- SOURCE EXCERPT:
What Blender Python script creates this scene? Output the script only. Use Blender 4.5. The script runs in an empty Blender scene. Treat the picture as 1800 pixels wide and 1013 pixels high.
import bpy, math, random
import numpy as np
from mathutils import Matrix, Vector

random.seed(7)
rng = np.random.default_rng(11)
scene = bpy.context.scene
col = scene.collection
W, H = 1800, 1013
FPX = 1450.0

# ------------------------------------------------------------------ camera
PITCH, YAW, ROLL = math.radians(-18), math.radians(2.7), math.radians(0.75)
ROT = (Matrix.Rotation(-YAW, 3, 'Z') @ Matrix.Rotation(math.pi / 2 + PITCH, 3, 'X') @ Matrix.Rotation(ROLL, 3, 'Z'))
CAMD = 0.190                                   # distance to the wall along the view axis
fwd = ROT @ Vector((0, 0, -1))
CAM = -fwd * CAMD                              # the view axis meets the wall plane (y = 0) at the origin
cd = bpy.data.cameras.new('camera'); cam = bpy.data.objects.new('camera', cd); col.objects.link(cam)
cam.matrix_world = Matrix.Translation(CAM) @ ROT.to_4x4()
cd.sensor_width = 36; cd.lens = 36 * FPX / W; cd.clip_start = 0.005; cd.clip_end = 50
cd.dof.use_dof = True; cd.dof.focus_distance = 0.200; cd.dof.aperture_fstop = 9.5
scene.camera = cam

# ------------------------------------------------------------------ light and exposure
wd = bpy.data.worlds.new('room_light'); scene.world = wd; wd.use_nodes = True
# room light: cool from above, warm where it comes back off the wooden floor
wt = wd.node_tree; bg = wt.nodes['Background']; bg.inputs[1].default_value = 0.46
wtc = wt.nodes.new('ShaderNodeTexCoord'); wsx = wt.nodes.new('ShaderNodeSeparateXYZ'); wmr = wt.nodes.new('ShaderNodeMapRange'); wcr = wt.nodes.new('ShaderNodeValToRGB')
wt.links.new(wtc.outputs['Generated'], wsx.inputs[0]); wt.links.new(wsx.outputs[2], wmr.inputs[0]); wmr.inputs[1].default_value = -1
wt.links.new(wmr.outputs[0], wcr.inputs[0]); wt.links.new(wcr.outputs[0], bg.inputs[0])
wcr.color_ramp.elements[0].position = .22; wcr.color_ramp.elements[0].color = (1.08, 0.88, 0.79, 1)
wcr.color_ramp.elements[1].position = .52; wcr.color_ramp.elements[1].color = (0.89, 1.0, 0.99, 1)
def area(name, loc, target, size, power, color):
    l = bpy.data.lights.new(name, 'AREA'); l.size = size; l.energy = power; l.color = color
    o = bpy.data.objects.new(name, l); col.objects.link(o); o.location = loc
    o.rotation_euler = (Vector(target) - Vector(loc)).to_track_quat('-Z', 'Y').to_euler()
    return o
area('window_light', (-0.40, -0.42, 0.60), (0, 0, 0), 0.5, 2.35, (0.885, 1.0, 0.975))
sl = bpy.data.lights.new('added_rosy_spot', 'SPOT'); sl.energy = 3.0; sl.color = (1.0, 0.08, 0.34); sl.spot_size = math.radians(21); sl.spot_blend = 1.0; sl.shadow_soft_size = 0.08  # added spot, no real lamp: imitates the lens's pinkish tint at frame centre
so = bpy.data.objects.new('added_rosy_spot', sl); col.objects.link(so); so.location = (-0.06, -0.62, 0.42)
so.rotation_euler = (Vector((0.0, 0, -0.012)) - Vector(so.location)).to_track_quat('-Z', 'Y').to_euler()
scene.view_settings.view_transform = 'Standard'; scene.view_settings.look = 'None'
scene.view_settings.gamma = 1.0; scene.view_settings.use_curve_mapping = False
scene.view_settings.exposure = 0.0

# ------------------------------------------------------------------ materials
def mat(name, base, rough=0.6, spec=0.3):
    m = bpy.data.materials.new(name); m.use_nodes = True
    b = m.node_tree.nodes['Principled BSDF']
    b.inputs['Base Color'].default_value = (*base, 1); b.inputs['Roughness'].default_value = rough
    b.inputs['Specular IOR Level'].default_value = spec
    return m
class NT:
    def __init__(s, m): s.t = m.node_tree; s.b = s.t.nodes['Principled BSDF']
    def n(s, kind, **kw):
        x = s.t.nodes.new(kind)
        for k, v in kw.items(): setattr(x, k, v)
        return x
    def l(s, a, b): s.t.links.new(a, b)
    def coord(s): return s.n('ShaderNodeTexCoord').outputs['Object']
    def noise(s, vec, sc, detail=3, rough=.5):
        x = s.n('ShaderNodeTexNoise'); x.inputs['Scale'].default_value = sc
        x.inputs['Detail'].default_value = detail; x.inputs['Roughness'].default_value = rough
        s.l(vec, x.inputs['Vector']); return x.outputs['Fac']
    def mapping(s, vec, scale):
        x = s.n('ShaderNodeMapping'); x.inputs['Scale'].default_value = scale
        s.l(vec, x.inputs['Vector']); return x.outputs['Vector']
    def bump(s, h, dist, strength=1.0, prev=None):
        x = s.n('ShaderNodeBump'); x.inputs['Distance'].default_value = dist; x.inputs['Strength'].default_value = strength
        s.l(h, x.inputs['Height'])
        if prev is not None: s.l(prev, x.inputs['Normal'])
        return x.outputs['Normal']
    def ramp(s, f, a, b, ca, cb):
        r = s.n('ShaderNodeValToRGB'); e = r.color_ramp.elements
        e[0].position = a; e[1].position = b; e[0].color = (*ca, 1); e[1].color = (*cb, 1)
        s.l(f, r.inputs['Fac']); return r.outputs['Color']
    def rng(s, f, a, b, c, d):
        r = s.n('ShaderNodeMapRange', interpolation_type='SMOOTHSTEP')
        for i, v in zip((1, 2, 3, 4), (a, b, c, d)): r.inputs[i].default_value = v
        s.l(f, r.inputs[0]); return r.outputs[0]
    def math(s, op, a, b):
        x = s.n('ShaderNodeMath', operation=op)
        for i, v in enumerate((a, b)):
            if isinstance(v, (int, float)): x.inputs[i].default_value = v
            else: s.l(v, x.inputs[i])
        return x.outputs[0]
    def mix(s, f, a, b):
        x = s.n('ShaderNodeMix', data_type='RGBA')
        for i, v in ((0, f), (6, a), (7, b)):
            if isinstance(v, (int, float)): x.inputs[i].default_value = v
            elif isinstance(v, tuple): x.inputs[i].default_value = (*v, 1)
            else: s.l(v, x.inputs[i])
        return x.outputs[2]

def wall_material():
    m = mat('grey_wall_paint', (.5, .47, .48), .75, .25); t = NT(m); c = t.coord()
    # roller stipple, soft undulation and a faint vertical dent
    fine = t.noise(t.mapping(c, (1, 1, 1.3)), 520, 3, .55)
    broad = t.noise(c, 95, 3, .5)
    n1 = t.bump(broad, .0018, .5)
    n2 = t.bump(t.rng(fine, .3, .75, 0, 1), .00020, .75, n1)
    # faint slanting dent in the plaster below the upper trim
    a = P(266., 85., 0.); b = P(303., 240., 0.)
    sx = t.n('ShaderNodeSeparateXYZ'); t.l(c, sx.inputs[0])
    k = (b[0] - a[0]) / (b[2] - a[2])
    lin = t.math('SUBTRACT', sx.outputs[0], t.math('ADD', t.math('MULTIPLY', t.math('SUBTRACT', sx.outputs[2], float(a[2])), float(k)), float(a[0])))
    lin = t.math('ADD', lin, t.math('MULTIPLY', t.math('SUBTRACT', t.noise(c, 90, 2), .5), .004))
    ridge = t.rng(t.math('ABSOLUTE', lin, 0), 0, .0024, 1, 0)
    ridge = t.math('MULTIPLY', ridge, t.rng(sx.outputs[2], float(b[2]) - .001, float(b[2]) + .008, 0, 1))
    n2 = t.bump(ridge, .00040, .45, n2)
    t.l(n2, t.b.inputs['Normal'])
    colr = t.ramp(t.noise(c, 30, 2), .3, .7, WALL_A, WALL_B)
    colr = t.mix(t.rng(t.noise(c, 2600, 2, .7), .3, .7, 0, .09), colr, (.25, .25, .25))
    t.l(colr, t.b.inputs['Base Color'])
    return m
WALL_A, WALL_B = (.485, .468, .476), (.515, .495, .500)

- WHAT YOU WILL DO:
Return exactly the lines that run from the top of the listing above to the line containing "scene.camera = cam", please, keeping both end lines and leaving out everything else.

- RESULT:
What Blender Python script creates this scene? Output the script only. Use Blender 4.5. The script runs in an empty Blender scene. Treat the picture as 1800 pixels wide and 1013 pixels high.
import bpy, math, random
import numpy as np
from mathutils import Matrix, Vector

random.seed(7)
rng = np.random.default_rng(11)
scene = bpy.context.scene
col = scene.collection
W, H = 1800, 1013
FPX = 1450.0

# ------------------------------------------------------------------ camera
PITCH, YAW, ROLL = math.radians(-18), math.radians(2.7), math.radians(0.75)
ROT = (Matrix.Rotation(-YAW, 3, 'Z') @ Matrix.Rotation(math.pi / 2 + PITCH, 3, 'X') @ Matrix.Rotation(ROLL, 3, 'Z'))
CAMD = 0.190                                   # distance to the wall along the view axis
fwd = ROT @ Vector((0, 0, -1))
CAM = -fwd * CAMD                              # the view axis meets the wall plane (y = 0) at the origin
cd = bpy.data.cameras.new('camera'); cam = bpy.data.objects.new('camera', cd); col.objects.link(cam)
cam.matrix_world = Matrix.Translation(CAM) @ ROT.to_4x4()
cd.sensor_width = 36; cd.lens = 36 * FPX / W; cd.clip_start = 0.005; cd.clip_end = 50
cd.dof.use_dof = True; cd.dof.focus_distance = 0.200; cd.dof.aperture_fstop = 9.5
scene.camera = cam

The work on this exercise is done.